Gov. Tomblin Marks 9/11 with Wreath Ceremony, Meets with First Responders

Sep 11, 2013

This morning Gov. Earl Ray Tomblin laid a wreath near the Fallen Firefighter’s Memorial on the State Capitol grounds to mark the twelfth anniversary of the attacks on September 11, 2001.

Gov. Earl Ray Tomblin presents a wreath at the Fallen Firefighters' Memorial on the State Capitol grounds to mark the anniversary of September 11, 2001.
Credit Dave Mistich

On this day 12 years ago, Governor Tomblin was serving as Senate President in the State Legislature. He said he first heard reports of the planes striking the World Trade Center as he was getting ready for the day while the legislature was in special session. Tomblin said he rushed to the Capitol and watched the rest of the day’s events unfold.

“It was one of those times when we had a quick session. Everyone was very concerned. We had never really experienced anything like this before. Shortly thereafter, I sent the members of the Senate home, our staff home.
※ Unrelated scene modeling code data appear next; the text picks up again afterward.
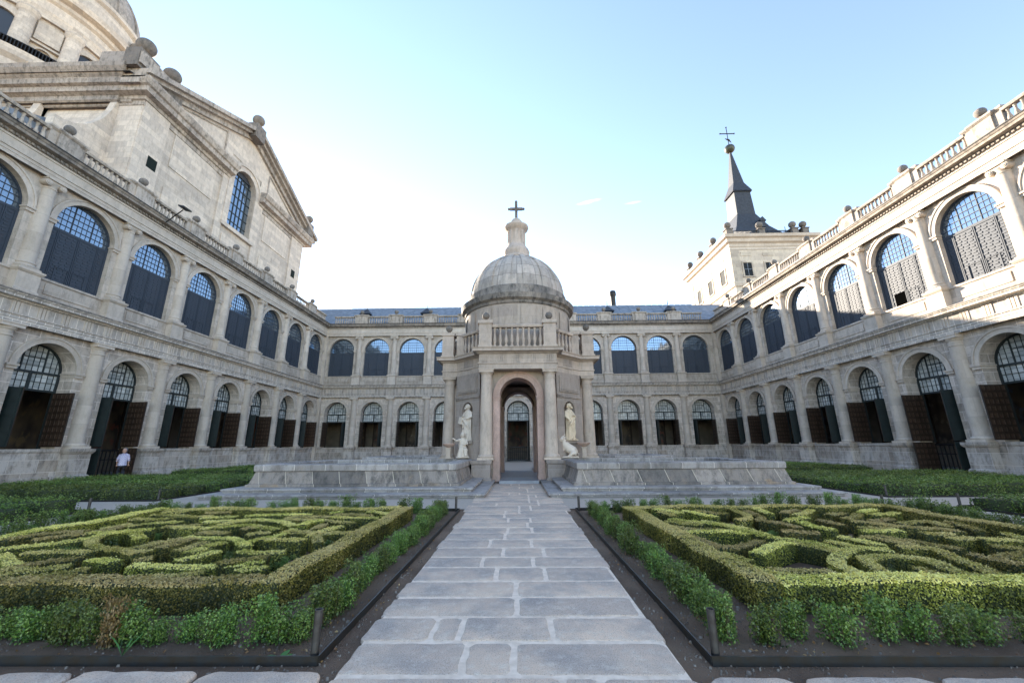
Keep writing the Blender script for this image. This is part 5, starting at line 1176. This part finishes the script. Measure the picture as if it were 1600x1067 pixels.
# outer beds: dense unclipped rows
def outer_bed(x0, x1, y0, y1, label, rows_, dens=750, ls=.04):
    g = label
    n = rows_
    for i in range(n):
        y = y0+(y1-y0)*(i+.5)/n; q = [(x0+(x1-x0)*k/12, y+random.uniform(-.06, .06)) for k in range(13)]
        o = link('hedge_row', hedge_mesh(q, (y1-y0)/n*.78, random.uniform(.28, .36), dens, ls, [M['box'], M['core']], .55, .42, .03, loose=1.3)); tag(o, '%s dark green hedge row from the camera, %s' % (ordn(i), g), 'hedge', 'box rows in the %s' % g)
for s, nm in ((-1, 'left'), (1, 'right')):
    a, c = sorted((11.55*s, 20.4*s))
    outer_bed(a, c, 3.7, 11.2, 'near corner bed by %s wing' % nm, 7)
    outer_bed(a, c, 13.42, 21.4, '%s wing bed level with basins' % nm, 7, 600, .05)
    outer_bed(a, c, 24.3, 31.5, '%s wing bed beyond pavilion' % nm, 5, 350, .07)

# ------------------------------------------------------------------ edging, posts, small things
def edging(x0, x1, y0, y1, label):
    b = MB(); t = .012
    b.box(x0, x1, y0-t/2, y0+t/2, -.05, .038); b.box(x0, x1, y1-t/2, y1+t/2, -.05, .038); b.box(x0-t/2, x0+t/2, y0, y1, -.049, .0375); b.box(x1-t/2, x1+t/2, y0, y1, -.049, .0375)
    tag(b.obj('bed_edging', M['edging']), label, 'edging', 'steel strips edging the beds')
posts = []
for s, nm in ((-1, 'left'), (1, 'right')):
    a, c = sorted((1.5*s, 9.4*s)); edging(a, c, 3.56, 11.15, 'dark steel strip edging the near %s bed beside the path' % nm)
    a, c = sorted((11.4*s, 20.6*s)); edging(a, c, 3.5, 11.3, 'dark steel strip edging the near corner bed by the %s wing' % nm); edging(a, c, 13.3, 21.6, 'dark steel strip edging the bed along the %s wing' % nm)
    posts += [(1.56*s, 3.63, 'nearest steel tube post, at the near corner of the %s bed' % nm), (1.58*s, 11.05, 'short steel tube post at the far path corner of the %s bed' % nm), (11.42*s, 11.25, 'short steel tube post at the corner bed by the %s wing' % nm), (11.42*s, 13.38, 'short steel tube post at the bed along the %s wing' % nm), (9.3*s, 11.05, 'short steel tube post at the outer far corner of the %s bed' % nm)]
b = MB(); b.lathe([(.031, -.02), (.031, .33), (.026, .33), (.026, .2)], 20); pm = b.mesh('post', M['steel'], 40)
for x, y, lb in posts:
    tag(link('post', pm, None, (x, y, 0), 0), lb, 'post', 'steel tube posts at the bed corners')
# weeds
def weed(x, y, n, L, label, broad):
    b = MB()
    for i in range(n):
        a = 2*PI*i/n+random.uniform(-.4, .4); l = L*random.uniform(.7, 1.2); w_ = .028 if broad else .006; up = .5 if broad else 1.2
        pts = [(cos(a)*l*t, sin(a)*l*t, l*up*t*(1-.45*t)) for t in (0, .35, .7, 1)]; ws = [.15, 1, .8, .05]; vs = []
        for (px, py, pz), q in zip(pts, ws): vs += [(px-sin(a)*w_*q, py+cos(a)*w_*q, pz), (px+sin(a)*w_*q, py-cos(a)*w_*q, pz)]
        b.add(vs, [(2*k, 2*k+1, 2*k+3, 2*k+2) for k in range(3)])
    tag(b.obj('weed', plain('weed_green', (.06, .17, .03), .5), None, None, (x, y, -.025)), label, 'plant')
weed(-1.85, 3.66, 4, .09, 'small broad leaved seedling by the edging near the left post', True)
weed(-3.15, 3.7, 6, .16, 'thin grass tuft sprouting behind the left steel edging', False)
# fallen leaves
n = 900; sd = rng.integers(0, 2, n)*2-1; Pn = np.stack([sd*rng.uniform(1.5, 7, n), rng.uniform(3.6, 4.5, n), np.full(n, -.018)], 1); q = rng.uniform(0, 1, n) < .5; Pn[q, 0] = (sd*rng.uniform(1.4, 2.3, n))[q]; Pn[q, 1] = rng.uniform(3.6, 10.5, n)[q]
LV, LF, tn = leaves(Pn, np.tile([0, 0, 1.], (n, 1)), .03, rng.uniform(0, 1, n)); LV[:, 2] = np.maximum(LV[:, 2], -.026)
tag(link('fallen_leaves', np_mesh('fallen_leaves', LV, LF, [leafmat('dry_leaf', [(.2, .1, .035), (.5, .28, .08), (.65, .48, .2)])], tn)), 'small dry yellow leaves scattered on the bed soil', 'leaf litter', kind='stuff')
n = 5000; sd = rng.integers(0, 2, n)*2-1; Pn = np.stack([sd*rng.uniform(1.28, 2.4, n), rng.uniform(3.2, 11, n), np.full(n, -.026)], 1); q = rng.uniform(0, 1, n) < .4; Pn[q, 0] = (sd*rng.uniform(1.4, 7, n))[q]; Pn[q, 1] = rng.uniform(3.25, 4.6, n)[q]
cube = np.array([(-1, -1, -1), (1, -1, -1), (1, 1, -1), (-1, 1, -1), (-.6, -.6, .8), (.6, -.6, .8), (.6, .6, .8), (-.6, .6, .8)])*.5; cf = np.array([(4, 5, 6, 7), (0, 1, 5, 4), (1, 2, 6, 5), (2, 3, 7, 6), (3, 0, 4, 7)])
sz = rng.exponential(.006, n)+.004; an = rng.uniform(0, 6.28, n); V = np.repeat(cube[None], n, 0)*sz[:, None, None]*rng.uniform(.6, 1.3, (n, 1, 3)); ca, sa = np.cos(an)[:, None], np.sin(an)[:, None]
V = np.stack([V[..., 0]*ca-V[..., 1]*sa, V[..., 0]*sa+V[..., 1]*ca, V[..., 2]], 2)+Pn[:, None, :]
tag(link('pebbles', np_mesh('pebbles', V.reshape(-1, 3), (cf[None]+8*np.arange(n)[:, None, None]).reshape(-1, 4), [plain('clod', (.11, .08, .06), .95, c2=(.3, .26, .21), nscale=2)])), 'small clods and grit on the bed soil', 'gravel', kind='stuff')

# floodlight on the left cornice
b = MB(); b.tube([(-21.9, 22.0, 15.3), (-20.6, 21.6, 15.9)], .035, 6); b.T = Matrix.Translation((-20.5, 21.6, 16.0)) @ Matrix.Rotation(.25, 4, 'Y'); b.box(-.2, .2, -.3, .3, -.04, .04); b.T = None
tag(b.obj('floodlight', M['iron']), 'flat black floodlight on an arm above the left wing cornice', 'lamp')

# ------------------------------------------------------------------ person by the left gate
def skinned(name, verts, edges, radii, m, parent, sub=2):
    me = bpy.data.meshes.new(name); me.from_pydata(verts, edges, []); me.materials.append(m); o = link(name, me, parent)
    sk_ = o.modifiers.new('skin', 'SKIN'); sk_.use_smooth_shade = True
    for i, r_ in enumerate(radii): me.skin_vertices[0].data[i].radius = (r_, r_) if not isinstance(r_, tuple) else r_
    me.skin_vertices[0].data[0].use_root = True
    s = o.modifiers.new('sub', 'SUBSURF'); s.levels = sub; s.render_levels = sub; return o
pe = empty('person', (-21.35, 22.2, -.01), R(35)); pe.scale = (.95, .95, .97); tag(pe, 'grey haired person in a pale checked shirt walking by the left gate', 'person')
skin = plain('skin', (.5, .3, .22), .6); 
# person: the figure faces +y (away), slightly stooped
body = MB()
def pt(b, *a, **k): b.tube(*a, **k)
robe(body, [(.8, .15, .11, 0, 0, 0), (1.0, .14, .1, 0, .01, 0), (1.2, .17, .11, 0, .03, 0), (1.36, .18, .1, 0, .05, 0), (1.42, .1, .07, 0, .06, 0)], 5)
body.tube([(0, .06, 1.38), (0, .09, 1.5)], [.06, .055], 10); body.T = Matrix.Rotation(PI, 4, 'Z'); head(body, (0, -.11, 1.56), 1.0, False, R(-10), False); body.T = None
for s in (-1, 1):
    body.tube([(s*.09, 0, .85), (s*.1, .03*s, .47), (s*.1, -.02-.08*s, .09)], [.085, .06, .042], 10); body.tube([(s*.1, -.04-.08*s, .05), (s*.11, .12-.08*s, .04)], [.04, .035], 8)
    body.tube([(s*.18, .05, 1.36), (s*.25, .02, 1.1), (s*.24, .12, .88)], [.055, .045, .03], 10); hand(body, (s*.24, .15, .82), (0, .3, -1), .9)
me = body.mesh('body', skin, 180); bo = link('body', me, pe); r_ = bo.modifiers.new('remesh', 'REMESH'); r_.mode = 'VOXEL'; r_.voxel_size = .012; r_.use_smooth_shade = True
def shirtmat():
    m, n, b = mat('checked_shirt'); tc = N(n, 'ShaderNodeTexCoord'); br = N(n, 'ShaderNodeTexChecker'); br.inputs['Scale'].default_value = 22; n.links.new(tc.outputs['Object'], br.inputs[0])
    br.inputs['Color1'].default_value = (.58, .55, .66, 1); br.inputs['Color2'].default_value = (.34, .31, .46, 1); n.links.new(br.outputs[0], b.inputs['Base Color']); return m
b = MB(); robe(b, [(.78, .2, .16, 0, 0, .6), (.95, .175, .135, 0, .01, .6), (1.2, .195, .135, 0, .03, .5), (1.35, .2, .12, 0, .05, .3), (1.44, .085, .075, 0, .07, 0)], 6)
for s in (-1, 1): b.tube([(s*.15, .05, 1.36), (s*.235, .02, 1.14), (s*.245, .05, 1.02)], [.072, .062, .056], 12)
b.obj('shirt', shirtmat(), pe, 60)
b = MB(); robe(b, [(.7, .17, .13, 0, 0, .2), (.85, .175, .135, 0, 0, .2)], 5)
for s in (-1, 1): b.tube([(s*.085, 0, .82), (s*.1, .03*s, .47), (s*.1, -.02-.08*s, .07)], [.1, .08, .065], 12)
b.obj('trousers', plain('dark_trousers', (.015, .016, .025), .8), pe, 60)
b = MB(); b.lathe([(.07, 1.47), (.098, 1.51), (.112, 1.58), (.108, 1.65), (.08, 1.71), (.04, 1.735), (.001, 1.74)], 18, 0, .085, sy=1.1); b.obj('hair', plain('grey_hair', (.12, .12, .13), .8), pe, 60)
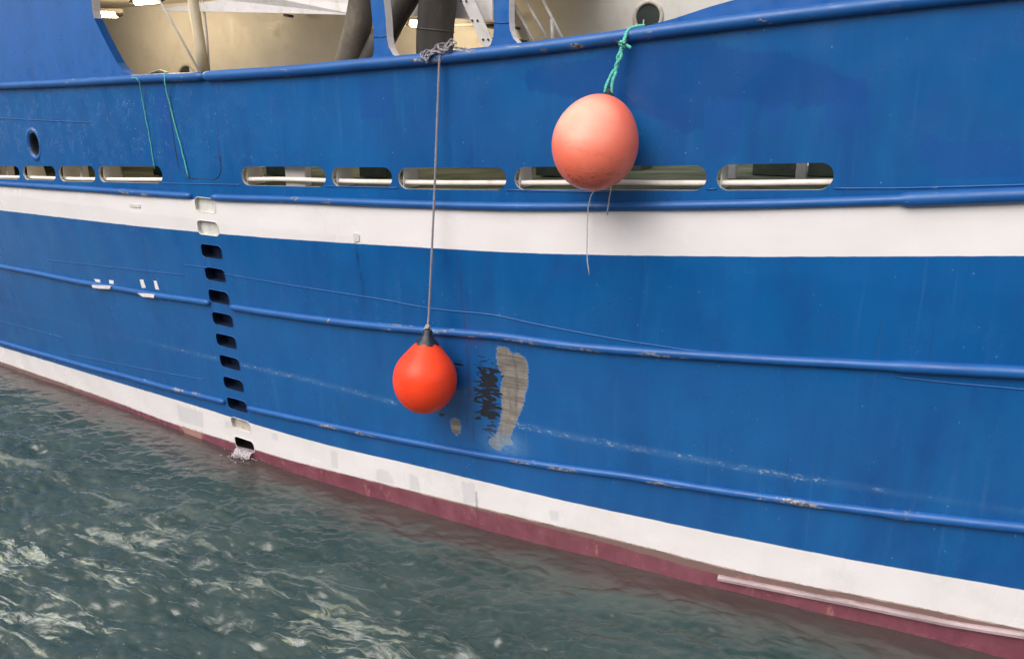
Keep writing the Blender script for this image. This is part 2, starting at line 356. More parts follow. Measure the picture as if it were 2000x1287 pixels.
xs = np.concatenate([np.arange(-30, -17, .25), np.arange(-17, 2.6, .026), np.arange(2.6, 12, .25)])
NR = 205; ts = np.linspace(0, 1, NR)
ZB = -.7
GX, GT = np.meshgrid(xs, ts, indexing='ij'); GZ = ZB+GT*(C_cap(GX)-ZB)
NX = len(xs); idx = np.arange(NX*NR).reshape(NX, NR)
keep = np.ones((NX-1, NR-1), bool); V2 = [tuple(v) for v in np.stack([GX.ravel(), GZ.ravel()], 1)]; tris = []
for out, kind in holes:
    ox = np.array(out); i0 = np.searchsorted(xs, ox[:, 0].min())-2; i1 = np.searchsorted(xs, ox[:, 0].max())+1
    i0 = max(i0, 0)
    zsub = GZ[i0:i1+1]; j0 = int((zsub < ox[:, 1].min()-.006).sum(1).min())-1; j1 = int((zsub <= ox[:, 1].max()+.006).sum(1).max())
    keep[i0:i1, j0:j1] = False
    ring = [idx[i, j0] for i in range(i0, i1)]+[idx[i1, j] for j in range(j0, j1)]+[idx[i, j1] for i in range(i1, i0, -1)]+[idx[i0, j] for j in range(j1, j0, -1)]
    n1 = len(ring); pts = [Vector(V2[k]) for k in ring]+[Vector(p) for p in out]
    # interior grid points that are clear of the hole
    gi, gj = np.meshgrid(np.arange(i0+1, i1), np.arange(j0+1, j1), indexing='ij'); gi, gj = gi.ravel(), gj.ravel()
    sdv = sdist(GX[gi, gj], GZ[gi, gj], out); ok = sdv < -.008
    inner = [int(idx[a, b]) for a, b in zip(gi[ok], gj[ok])]
    pts += [Vector(V2[k]) for k in inner]
    ed = [(k, (k+1) % n1) for k in range(n1)]+[(n1+k, n1+(k+1) % len(out)) for k in range(len(out))]
    vo, _, fo, ov, _, _ = delaunay_2d_cdt(pts, ed, [], 0, 1e-7)
    base = len(V2); gid = []
    for v, o_ in zip(vo, ov):
        k = o_[0] if o_ else -1
        if 0 <= k < n1: gid.append(int(ring[k]))
        elif k >= n1+len(out): gid.append(inner[k-n1-len(out)])
        else: gid.append(len(V2)); V2.append((v.x, v.y))
    for f in fo:
        cx = sum(vo[k].x for k in f)/3; cz = sum(vo[k].y for k in f)/3
        if not inpoly(np.array(cx), np.array(cz), out): tris.append(tuple(gid[k] for k in f))
I, J = np.nonzero(keep)
quads = np.stack([idx[I, J], idx[I+1, J], idx[I+1, J+1], idx[I, J+1]], 1).tolist()
V2 = np.array(V2); X, Z = V2[:, 0], V2[:, 1]
Y = F(X, Z)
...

People were just stunned and didn’t know what was going to happen next,” said Tomblin.

Tomblin also met briefly with first responders and officials from the state Department of Homeland Security and Emergency Management at the ceremony, including Frank Kennedy.

Now a training officer with the state Department of Homeland Security and Emergency Management, Kennedy responded to the September 11 attacks as a marine patrol officer with the East Hampton, N.Y. Police Department. Having patrolled the perimeter of the World Trade Center for 36 hours until the National Guard could be deployed, Kennedy said it took a while to learn about those he knew who perished in the attack.

"It's an exceedingly tough day. It's a day I probably don't watch the news at all," said Kennedy. "I lost six friends that were NYPD officers and five friends that were FDNY officers--people I grew up with and had known my whole life."

At the Sept. 11 wreath ceremony Gov. Tomblin shakes hands with Frank Kennedy, Training Officer for the State Department of Homeland Security and Emergency Management. Kennedy was a first responder in with the East Hampton, N.Y. Police Department New York City 12 years ago.
Credit Dave Mistich

Upon retirement, Kennedy moved to West Virginia to be close to his son and decided to go back to work with the Department of Homeland Security, a move he said somewhat helps him cope with the experience of being on the scene in New York City 12 years ago. He said it's also helped him see the importance of the work of first responders.

"It's not just New York that was affected. Obviously, D.C. was affected,  Pennsylvania and very well West Virginia could have been affected if that plane had flown a little longer," said Kennedy.

"I think it is something every American should be concerned about and remember because there was people running in while other people were running out. That's the nature of first responders."